欠点の一つもない人間は、ただほかのすべての人々に自分の不完全さを意識させるだけだ。テニスンという原始時代の詩人はこう書いている。”欠点の一つもない男は、欠点だらけだ”
引用:アイザック・アシモフ『はだかの太陽』(ハヤカワ文庫)p315
欠点の一つもない男は、欠点だらけだ
『はだかの太陽』という小説を読んで、印象に残った言葉です。
人間の顔は左右非対称である。したがって、顔の左半分の写真、右半分の写真をそれぞれ合成してみると、違った2つの顔が出来上がる。という話を聞いたことがあります。
左右対称であまりにも整いすぎた完璧な美貌というのは、どこか非人間的で不気味に感じてしまうのではないでしょうか。
『はだかの太陽』とは
アイザック・アシモフによるSFミステリ小説です。
『はだかの太陽』は前作『鋼鉄都市』の続編にあたり、一時期、不可能とまで言われたSFとミステリーの融合を見事に成し遂げた作品です。
面白いと思った点
読んでみて面白いと思った点は以下です。
・惑星間の異文化が面白い
・魅力的な女性が登場する
・最後まで犯人がわからずにグイグイ読ませる展開がすごい
順番に見ていきます。
惑星間の異文化が面白い
本作では地球に住んでいる主人公のイライジャ・ベイリが、ソラリアという惑星で起きた殺人事件の調査を依頼されます。

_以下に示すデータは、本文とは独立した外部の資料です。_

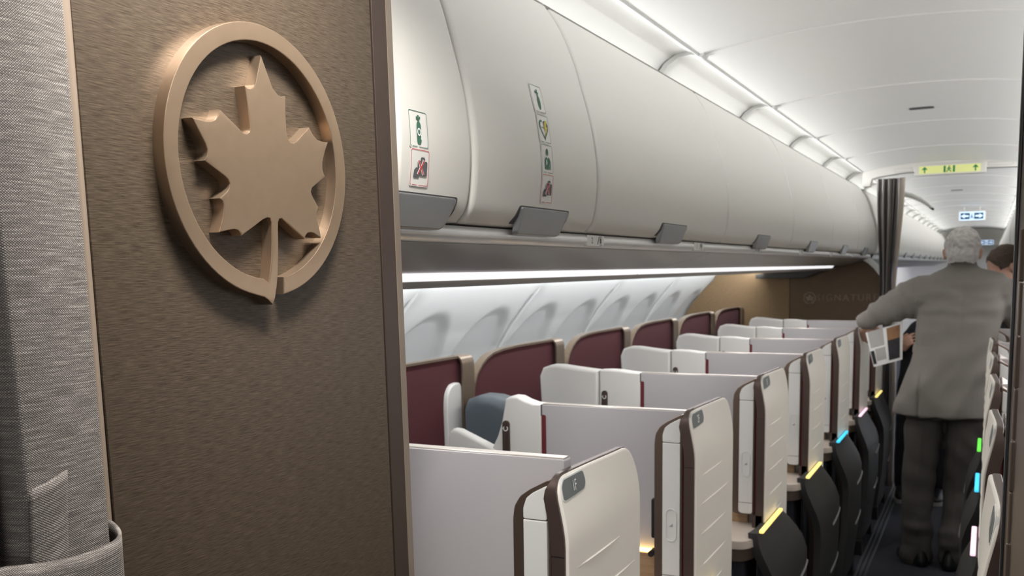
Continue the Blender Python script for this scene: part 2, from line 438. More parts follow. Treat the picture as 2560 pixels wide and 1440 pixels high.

そしてソラリアで、捜査を進めることになるのですが…。
その際に文化の違いによって、捜査に右往左往させられ、とても苦労する描写が出てきます。
具体的には、ソラリアという惑星では、お互いを直に"見合う"ということが特別な意味を持ちます。
我々地球人からすれば、人に合うときに、お互いを直接見るというのは、普通のことでわざわざ話題にするまでもない程ですが、文明の発達したソラリアでは、そうではないのです。
これが、捜査の障壁となり主人公はとても苦労します。
惑星間でこのような文化の違いが生じるというのは、今までに考えたことがなく、新鮮でした。
考えてみれば、地球内でさえも、国によって文化が違うのですから、惑星間でも文化が違うというのは、当然ありえる話ですね…。
こういった壮大な妄想をかきたててくれるのも、SFの醍醐味の一つなのかな、なんて思ったりもしました。
主人公が、こうした異文化に触れることで、少しづつ考えが変化していくのも面白いですね。
魅力的な女性が登場する
アシモフ氏の描く、キャラクターは好きですが、女性キャラクターも魅力的に描きますね。
本作には登場する女性キャラクターは、二人います。
そのうちの一人が、グレディア・デルマーです。
以下、主人公ベイリがグレディアにはじめて合ったときの描写の一部です。
なにもかもが、とても好ましく思えた。
ベイリはどぎまぎして言った。
引用:アイザック・アシモフ『はだかの太陽』(ハヤカワ文庫)p82
主人公が彼女が美しい魅力的な女性であったことに驚き、やりづらさを感じている(照れている?)ことがわかります。
そして、次は主人公ベイリの相棒が、グレディアの外見について述べたものです。
夫人はあらゆる方面の肉体的魅力の基準をみたしています。さらに、あなたの行動からみて、あなたがそれに気づかれ、そして彼女の外見を肯定されたことは明らかです。
引用:アイザック・アシモフ『はだかの太陽』(ハヤカワ文庫)p106
もう一人の女性は、クロリッサといいます。
クロリッサは、がさつな感じで、決して美人な方ではないけど、魅力的な声の持ち主です。
グレディアよりも気さくな感じですね。
登場シーンは、わき腹をぽりぽりかいて登場します。
ちなみに筆者は、グレディア派です。
主人公も完全にグレディアに惚れちゃってるな…といった描写があって面白かったです。
主人公とグレディアがいい感じの雰囲気になるシーンもあり、現代の美少女が登場するラノベっぽい雰囲気を感じました。
手元にある『はだかの太陽』が出版されたのが、1984年で今から30年以上も前なのにも関わらず、内容はぜんぜん古い感じがしないですね。
最後まで犯人がわからずにグイグイ読ませる展開がすごい
前作の『鋼鉄都市』もそうだったのですが、ほんとに最後までグイグイ読ませますね。
途中で、犯人がわかっちゃったよ。もういっか。とはならない。
その理由の一つは、著者の博識に裏打ちされたキャラクター同士の議論にもあると思います。
最後まで飽きさせない、著者の力量には脱帽です。
さいごに
出版されたのが今から30年以上も前なのに、2022年の今読んでも全然古い感じがしないのは、本当にすごいと思います。
まさに傑作の名にふさわしい不朽の名作(褒めすぎ?)だと思います。